**Problem to work on**:
Starting at the first line of the data below, write out each line exactly until you reach the line containing "from mathutils import Vector, Matrix, noise", and include that line too.

**Dataset excerpt**:
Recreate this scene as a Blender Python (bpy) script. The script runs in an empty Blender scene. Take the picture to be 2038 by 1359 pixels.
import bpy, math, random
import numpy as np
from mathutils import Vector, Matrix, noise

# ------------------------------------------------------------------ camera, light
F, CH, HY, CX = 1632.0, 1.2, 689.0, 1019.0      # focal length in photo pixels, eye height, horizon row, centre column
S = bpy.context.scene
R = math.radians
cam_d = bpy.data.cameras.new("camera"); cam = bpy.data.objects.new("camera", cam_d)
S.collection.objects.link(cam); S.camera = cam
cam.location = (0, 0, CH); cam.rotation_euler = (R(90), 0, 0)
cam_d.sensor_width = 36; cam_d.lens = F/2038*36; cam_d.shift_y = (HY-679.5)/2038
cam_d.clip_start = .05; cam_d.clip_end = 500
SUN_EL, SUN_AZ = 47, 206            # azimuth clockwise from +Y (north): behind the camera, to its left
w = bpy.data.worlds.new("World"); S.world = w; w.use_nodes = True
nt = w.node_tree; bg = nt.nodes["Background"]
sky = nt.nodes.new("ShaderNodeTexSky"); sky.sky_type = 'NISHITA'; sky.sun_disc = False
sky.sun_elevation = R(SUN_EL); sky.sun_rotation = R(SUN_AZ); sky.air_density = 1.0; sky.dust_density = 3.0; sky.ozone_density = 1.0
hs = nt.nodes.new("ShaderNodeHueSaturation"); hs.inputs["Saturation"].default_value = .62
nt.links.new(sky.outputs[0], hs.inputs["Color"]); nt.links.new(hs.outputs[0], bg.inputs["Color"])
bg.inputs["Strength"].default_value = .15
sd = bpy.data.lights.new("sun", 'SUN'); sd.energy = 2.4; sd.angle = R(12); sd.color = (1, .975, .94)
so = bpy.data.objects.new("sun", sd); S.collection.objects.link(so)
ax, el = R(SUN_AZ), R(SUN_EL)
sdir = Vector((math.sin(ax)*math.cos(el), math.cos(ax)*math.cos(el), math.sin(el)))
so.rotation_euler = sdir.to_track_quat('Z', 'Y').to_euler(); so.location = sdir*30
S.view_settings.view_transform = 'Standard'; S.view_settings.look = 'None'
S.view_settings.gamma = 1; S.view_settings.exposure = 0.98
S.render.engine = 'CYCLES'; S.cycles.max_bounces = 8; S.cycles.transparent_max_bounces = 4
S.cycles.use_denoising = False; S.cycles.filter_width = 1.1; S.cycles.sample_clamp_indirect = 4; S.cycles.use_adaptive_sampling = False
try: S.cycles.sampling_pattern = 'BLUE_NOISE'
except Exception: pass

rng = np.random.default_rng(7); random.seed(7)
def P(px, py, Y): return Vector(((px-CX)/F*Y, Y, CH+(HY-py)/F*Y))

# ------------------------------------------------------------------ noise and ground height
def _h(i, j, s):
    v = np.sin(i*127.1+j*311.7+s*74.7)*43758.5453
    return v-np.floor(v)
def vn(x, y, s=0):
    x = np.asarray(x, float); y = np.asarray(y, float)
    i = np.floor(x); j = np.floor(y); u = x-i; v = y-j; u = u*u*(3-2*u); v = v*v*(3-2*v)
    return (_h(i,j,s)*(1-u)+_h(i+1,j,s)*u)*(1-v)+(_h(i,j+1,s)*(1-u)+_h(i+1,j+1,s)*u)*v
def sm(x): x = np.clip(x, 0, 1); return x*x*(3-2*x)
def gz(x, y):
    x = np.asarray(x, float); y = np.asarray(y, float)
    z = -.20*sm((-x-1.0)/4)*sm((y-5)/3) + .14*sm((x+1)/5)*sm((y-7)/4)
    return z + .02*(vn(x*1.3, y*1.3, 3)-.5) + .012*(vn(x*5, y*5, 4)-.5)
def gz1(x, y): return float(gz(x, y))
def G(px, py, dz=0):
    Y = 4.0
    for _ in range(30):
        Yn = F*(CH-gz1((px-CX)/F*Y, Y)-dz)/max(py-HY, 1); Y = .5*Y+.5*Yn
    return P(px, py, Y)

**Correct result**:
Recreate this scene as a Blender Python (bpy) script. The script runs in an empty Blender scene. Take the picture to be 2038 by 1359 pixels.
import bpy, math, random
import numpy as np
from mathutils import Vector, Matrix, noise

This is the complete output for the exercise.